**PROBLEM STATEMENT:**
Take the data below and copy exactly the lines starting at the one with "fill = [(x, y, 120, 0)" and finishing at the one with "back_tree('woodland_tree', 'dark tree", both included.

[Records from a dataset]
● ● ● ● ● ● ●
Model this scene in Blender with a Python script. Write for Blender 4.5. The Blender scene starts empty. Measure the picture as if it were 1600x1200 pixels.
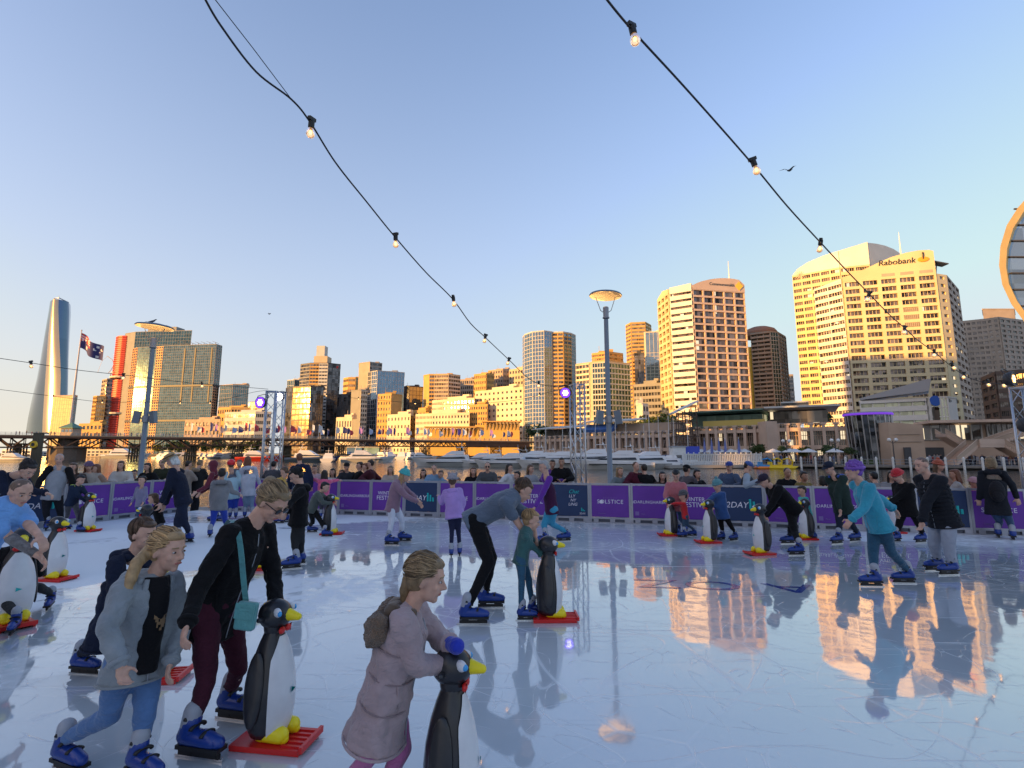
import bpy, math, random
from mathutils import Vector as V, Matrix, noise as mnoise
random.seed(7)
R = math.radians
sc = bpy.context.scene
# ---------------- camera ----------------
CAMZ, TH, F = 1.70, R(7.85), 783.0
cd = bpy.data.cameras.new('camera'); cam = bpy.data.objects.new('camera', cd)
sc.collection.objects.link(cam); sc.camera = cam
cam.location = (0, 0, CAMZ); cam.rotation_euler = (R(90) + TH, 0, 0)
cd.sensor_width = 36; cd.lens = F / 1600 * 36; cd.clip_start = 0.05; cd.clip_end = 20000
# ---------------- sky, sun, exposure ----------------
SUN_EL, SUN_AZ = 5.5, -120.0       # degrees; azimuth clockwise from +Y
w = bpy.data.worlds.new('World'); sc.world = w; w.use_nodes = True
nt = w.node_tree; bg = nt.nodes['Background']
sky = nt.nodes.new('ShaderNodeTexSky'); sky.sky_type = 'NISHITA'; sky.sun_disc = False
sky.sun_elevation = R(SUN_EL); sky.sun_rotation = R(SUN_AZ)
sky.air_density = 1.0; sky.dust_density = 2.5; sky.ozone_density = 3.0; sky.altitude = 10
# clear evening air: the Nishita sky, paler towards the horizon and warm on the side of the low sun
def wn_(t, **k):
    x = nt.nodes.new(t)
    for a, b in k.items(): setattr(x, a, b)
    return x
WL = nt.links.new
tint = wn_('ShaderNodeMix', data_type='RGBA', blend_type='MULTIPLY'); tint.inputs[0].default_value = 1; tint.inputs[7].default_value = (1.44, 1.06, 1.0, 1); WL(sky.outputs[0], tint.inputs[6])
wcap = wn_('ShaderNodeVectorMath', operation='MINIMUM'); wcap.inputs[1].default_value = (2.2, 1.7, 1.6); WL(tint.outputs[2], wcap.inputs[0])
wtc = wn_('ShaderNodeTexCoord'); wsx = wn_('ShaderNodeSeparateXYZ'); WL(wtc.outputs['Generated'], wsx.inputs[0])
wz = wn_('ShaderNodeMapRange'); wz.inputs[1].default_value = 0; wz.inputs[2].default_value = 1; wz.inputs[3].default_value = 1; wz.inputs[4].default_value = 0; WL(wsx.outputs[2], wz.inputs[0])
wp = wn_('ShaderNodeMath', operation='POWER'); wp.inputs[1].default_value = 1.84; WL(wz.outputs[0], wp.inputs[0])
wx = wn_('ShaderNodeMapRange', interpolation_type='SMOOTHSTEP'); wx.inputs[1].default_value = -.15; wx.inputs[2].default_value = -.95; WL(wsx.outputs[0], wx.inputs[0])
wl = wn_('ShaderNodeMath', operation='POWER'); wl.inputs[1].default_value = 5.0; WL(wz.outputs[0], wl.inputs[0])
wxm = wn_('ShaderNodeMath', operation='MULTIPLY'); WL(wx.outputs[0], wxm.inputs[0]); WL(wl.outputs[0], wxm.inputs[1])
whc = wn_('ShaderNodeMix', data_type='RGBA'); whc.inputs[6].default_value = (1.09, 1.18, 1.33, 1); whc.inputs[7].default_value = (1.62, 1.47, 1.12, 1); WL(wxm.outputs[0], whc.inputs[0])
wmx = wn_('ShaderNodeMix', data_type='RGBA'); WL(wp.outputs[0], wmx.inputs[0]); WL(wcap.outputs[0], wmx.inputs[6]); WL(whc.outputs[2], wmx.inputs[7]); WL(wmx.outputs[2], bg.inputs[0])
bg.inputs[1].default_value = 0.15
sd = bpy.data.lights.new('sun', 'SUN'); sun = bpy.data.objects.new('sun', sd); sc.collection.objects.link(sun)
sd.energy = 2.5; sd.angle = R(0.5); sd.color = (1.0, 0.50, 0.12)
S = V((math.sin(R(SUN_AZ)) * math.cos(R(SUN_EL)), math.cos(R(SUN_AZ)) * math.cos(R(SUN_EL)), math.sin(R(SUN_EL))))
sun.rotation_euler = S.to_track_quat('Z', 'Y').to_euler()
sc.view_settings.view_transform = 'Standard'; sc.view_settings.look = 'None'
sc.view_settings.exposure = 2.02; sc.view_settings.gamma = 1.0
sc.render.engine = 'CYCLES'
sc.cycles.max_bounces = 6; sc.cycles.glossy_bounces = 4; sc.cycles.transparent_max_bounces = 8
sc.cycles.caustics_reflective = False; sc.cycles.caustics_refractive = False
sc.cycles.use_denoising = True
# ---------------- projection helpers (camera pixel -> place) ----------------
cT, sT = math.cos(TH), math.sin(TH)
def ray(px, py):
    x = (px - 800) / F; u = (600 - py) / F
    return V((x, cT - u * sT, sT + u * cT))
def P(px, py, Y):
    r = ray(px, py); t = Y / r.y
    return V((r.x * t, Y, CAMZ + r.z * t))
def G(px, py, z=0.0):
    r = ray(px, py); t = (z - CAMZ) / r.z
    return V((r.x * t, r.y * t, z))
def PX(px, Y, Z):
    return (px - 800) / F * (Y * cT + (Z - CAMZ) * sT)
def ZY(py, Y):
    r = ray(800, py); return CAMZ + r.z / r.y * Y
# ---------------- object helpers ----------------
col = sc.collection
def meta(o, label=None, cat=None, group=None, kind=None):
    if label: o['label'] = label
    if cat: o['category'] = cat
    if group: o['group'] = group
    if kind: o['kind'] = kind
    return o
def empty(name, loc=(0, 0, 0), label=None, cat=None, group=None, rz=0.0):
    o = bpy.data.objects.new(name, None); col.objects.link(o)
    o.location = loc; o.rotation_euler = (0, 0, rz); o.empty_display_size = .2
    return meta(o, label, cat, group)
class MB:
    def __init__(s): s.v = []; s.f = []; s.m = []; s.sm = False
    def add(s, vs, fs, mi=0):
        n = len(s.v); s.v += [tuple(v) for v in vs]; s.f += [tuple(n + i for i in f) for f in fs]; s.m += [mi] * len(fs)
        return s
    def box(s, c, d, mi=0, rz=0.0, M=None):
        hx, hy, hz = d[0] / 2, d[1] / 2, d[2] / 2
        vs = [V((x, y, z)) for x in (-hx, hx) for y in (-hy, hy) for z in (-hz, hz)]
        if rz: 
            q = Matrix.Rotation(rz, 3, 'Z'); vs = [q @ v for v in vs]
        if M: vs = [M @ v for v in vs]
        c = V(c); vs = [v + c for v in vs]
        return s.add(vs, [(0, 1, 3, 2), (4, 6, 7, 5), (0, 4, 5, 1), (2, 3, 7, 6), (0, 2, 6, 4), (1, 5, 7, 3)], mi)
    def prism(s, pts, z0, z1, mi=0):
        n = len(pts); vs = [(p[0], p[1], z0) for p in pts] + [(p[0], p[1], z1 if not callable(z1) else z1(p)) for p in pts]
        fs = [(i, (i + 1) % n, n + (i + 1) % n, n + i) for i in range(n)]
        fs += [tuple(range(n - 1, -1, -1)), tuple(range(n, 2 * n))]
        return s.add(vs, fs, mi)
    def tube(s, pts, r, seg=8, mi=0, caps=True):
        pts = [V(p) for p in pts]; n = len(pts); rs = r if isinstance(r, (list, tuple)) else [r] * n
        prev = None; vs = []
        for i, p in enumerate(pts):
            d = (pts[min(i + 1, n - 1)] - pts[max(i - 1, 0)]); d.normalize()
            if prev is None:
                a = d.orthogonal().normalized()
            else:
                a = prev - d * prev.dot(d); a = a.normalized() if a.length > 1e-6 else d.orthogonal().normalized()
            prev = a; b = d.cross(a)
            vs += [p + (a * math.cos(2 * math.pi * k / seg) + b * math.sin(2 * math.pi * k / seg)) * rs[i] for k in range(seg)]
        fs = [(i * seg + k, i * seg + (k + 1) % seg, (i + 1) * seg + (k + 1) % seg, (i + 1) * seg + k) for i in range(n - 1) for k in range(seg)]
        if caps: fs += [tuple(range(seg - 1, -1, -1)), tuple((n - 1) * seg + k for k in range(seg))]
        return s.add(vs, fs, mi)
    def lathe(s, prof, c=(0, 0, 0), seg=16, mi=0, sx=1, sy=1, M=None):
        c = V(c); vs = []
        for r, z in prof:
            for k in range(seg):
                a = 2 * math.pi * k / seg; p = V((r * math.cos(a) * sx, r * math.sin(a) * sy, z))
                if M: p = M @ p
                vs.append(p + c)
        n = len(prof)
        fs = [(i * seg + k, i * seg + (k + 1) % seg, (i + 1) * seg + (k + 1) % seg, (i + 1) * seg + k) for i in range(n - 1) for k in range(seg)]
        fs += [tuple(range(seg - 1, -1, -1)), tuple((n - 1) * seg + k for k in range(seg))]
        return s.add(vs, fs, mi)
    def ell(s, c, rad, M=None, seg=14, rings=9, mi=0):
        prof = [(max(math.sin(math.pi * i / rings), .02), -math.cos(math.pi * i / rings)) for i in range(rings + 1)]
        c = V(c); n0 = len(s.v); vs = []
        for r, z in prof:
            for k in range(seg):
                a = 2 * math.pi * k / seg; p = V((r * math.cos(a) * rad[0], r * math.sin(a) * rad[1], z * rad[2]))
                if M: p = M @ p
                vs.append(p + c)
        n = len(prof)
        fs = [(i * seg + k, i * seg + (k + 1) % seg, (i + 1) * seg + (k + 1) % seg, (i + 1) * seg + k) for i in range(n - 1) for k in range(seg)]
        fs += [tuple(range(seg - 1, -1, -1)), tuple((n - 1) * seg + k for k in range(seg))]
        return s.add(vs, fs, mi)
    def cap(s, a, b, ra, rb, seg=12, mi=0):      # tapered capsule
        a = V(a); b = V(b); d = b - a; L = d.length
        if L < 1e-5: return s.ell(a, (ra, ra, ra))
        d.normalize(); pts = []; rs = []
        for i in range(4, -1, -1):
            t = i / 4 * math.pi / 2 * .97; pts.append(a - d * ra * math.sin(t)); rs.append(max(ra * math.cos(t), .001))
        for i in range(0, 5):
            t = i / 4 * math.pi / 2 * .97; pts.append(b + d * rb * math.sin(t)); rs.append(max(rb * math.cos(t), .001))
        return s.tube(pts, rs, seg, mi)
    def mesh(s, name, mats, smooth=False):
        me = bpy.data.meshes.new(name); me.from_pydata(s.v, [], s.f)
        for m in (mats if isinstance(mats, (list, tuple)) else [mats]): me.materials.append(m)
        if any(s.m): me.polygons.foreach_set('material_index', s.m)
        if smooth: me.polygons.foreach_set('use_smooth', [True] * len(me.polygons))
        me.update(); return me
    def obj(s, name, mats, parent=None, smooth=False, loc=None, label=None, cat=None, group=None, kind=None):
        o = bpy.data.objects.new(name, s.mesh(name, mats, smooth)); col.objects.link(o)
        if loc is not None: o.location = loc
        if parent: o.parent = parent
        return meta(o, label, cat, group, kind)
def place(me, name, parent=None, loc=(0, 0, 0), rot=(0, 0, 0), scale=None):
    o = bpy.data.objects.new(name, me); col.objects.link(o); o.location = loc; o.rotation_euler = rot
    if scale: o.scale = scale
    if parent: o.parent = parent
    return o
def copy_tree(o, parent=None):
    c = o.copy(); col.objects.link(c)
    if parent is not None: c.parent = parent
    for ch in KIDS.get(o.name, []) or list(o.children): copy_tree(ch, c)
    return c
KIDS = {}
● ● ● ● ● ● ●
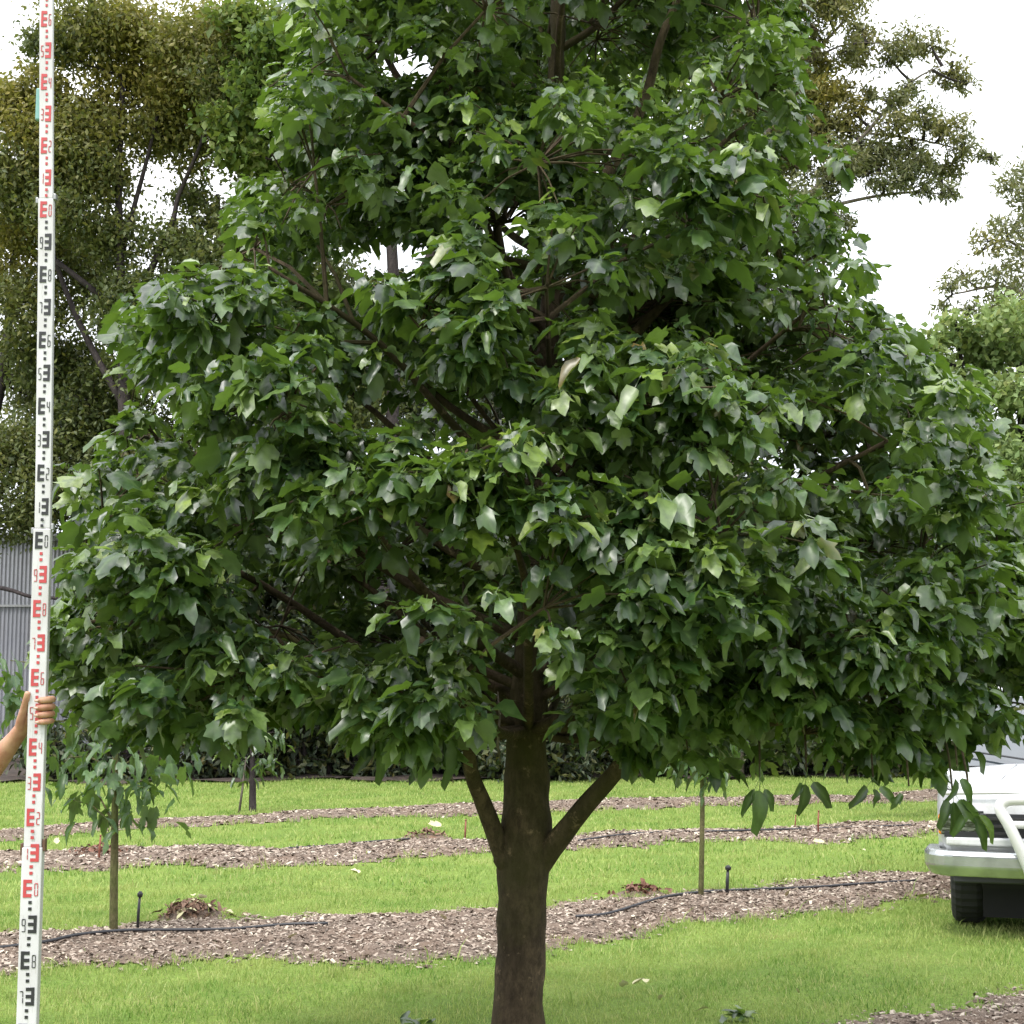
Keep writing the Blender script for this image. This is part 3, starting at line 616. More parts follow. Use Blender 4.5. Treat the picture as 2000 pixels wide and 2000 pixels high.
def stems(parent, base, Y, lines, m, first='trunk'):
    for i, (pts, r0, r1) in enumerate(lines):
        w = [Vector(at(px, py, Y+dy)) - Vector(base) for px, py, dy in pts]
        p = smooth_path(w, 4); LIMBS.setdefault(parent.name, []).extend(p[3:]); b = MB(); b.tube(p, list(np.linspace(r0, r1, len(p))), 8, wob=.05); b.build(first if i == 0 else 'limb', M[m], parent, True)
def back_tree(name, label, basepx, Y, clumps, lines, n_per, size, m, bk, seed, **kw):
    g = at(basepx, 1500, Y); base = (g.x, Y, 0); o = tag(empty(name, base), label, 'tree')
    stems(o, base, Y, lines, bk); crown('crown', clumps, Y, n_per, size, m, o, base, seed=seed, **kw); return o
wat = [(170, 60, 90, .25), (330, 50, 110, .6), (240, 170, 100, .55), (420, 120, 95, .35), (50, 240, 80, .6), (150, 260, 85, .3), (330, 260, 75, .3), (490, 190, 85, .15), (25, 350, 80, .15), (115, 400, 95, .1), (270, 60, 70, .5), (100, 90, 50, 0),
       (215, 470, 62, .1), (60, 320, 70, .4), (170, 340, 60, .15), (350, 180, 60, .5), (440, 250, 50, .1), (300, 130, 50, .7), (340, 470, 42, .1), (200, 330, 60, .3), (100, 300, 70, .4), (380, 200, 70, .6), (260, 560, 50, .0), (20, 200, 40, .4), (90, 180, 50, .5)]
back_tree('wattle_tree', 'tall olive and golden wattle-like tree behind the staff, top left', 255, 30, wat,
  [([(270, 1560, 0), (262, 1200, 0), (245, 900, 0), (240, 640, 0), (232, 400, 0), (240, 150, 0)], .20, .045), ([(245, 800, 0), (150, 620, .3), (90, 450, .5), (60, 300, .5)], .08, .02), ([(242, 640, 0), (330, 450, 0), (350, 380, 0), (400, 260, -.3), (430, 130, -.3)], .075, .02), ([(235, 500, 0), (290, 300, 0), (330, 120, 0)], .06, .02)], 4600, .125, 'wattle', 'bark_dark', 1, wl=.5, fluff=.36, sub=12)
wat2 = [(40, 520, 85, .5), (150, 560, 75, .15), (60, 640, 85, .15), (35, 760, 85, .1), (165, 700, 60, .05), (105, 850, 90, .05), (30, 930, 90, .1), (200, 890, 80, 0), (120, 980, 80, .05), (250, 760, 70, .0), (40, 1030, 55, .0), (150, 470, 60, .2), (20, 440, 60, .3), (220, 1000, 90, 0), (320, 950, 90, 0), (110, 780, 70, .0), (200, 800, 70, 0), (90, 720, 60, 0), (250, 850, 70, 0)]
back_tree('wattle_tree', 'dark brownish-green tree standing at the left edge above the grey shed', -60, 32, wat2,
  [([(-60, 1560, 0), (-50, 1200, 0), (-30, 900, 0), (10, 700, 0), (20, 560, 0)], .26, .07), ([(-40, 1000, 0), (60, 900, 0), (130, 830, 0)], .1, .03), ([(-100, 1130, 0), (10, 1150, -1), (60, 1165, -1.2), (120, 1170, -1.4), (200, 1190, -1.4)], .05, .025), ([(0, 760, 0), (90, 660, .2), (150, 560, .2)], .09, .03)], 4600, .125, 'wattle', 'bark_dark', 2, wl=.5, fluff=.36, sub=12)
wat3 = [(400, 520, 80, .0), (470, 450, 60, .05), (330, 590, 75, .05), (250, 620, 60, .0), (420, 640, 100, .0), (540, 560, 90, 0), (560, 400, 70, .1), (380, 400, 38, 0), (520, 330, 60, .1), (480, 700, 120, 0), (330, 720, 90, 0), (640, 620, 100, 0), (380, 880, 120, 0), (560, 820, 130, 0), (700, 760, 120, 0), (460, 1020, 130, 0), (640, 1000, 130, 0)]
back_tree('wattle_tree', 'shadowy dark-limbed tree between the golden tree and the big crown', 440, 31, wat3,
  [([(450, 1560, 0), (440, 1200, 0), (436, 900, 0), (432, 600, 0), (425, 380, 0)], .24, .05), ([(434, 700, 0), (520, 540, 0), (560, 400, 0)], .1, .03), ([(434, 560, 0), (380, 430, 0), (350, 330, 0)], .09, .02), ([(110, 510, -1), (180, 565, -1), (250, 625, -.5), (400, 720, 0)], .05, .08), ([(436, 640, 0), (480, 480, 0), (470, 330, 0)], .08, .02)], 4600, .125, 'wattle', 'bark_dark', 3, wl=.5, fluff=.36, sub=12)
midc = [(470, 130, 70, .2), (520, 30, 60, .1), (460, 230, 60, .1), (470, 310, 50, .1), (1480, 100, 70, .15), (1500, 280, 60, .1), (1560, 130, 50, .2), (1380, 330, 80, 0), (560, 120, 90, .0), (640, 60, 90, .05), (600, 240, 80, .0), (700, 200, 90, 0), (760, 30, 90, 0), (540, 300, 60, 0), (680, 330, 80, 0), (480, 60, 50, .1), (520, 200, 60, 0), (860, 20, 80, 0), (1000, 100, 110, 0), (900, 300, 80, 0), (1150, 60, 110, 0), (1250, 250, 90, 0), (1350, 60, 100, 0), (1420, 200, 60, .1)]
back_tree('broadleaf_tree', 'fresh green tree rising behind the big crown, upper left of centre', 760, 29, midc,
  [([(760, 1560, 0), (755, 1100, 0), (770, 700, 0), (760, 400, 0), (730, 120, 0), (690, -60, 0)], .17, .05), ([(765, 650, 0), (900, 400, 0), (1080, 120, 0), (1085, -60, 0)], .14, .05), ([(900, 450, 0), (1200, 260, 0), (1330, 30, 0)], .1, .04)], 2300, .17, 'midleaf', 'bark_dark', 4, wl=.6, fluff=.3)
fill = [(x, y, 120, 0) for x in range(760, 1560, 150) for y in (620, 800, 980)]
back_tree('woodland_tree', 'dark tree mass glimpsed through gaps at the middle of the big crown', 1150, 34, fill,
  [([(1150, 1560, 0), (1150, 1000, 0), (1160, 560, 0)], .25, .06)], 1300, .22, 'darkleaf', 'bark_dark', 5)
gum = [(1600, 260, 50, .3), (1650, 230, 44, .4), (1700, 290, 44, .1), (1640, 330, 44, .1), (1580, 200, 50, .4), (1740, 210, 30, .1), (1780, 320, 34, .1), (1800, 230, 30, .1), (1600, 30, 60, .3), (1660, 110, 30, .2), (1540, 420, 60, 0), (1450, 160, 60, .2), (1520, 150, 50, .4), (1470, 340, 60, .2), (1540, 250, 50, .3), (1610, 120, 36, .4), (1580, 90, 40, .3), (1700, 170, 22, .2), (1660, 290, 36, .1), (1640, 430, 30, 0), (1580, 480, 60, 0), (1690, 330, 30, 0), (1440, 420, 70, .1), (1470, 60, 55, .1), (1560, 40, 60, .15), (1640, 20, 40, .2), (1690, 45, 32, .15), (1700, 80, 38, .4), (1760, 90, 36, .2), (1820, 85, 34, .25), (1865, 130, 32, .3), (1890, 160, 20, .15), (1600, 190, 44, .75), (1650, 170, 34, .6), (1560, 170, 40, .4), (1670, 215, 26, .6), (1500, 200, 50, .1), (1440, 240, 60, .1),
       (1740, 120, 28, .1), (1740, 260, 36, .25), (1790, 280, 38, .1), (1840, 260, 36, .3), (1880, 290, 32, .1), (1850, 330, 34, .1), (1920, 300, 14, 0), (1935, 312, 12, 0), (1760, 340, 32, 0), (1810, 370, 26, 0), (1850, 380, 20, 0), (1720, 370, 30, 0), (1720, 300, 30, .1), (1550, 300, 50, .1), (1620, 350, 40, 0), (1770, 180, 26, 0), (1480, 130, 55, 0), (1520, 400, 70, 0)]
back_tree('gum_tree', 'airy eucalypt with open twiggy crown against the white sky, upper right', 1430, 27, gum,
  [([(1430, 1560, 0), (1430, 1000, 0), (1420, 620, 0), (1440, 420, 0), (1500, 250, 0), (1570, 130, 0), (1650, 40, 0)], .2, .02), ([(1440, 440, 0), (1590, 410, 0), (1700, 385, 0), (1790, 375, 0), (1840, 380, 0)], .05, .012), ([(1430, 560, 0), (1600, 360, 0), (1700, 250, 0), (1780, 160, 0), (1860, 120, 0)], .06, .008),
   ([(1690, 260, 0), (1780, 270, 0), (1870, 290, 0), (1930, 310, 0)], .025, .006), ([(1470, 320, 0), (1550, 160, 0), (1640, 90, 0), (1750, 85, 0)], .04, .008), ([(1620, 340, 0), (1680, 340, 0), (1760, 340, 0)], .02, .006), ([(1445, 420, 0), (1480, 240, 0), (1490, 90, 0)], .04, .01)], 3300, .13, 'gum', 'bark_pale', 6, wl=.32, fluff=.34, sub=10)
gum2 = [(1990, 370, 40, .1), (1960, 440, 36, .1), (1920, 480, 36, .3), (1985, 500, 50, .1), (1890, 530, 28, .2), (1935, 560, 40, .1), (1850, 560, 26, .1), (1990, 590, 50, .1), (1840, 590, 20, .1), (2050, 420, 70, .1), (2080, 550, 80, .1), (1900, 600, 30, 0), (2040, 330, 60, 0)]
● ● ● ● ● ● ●
**WORKED ANSWER:**
fill = [(x, y, 120, 0) for x in range(760, 1560, 150) for y in (620, 800, 980)]
back_tree('woodland_tree', 'dark tree mass glimpsed through gaps at the middle of the big crown', 1150, 34, fill,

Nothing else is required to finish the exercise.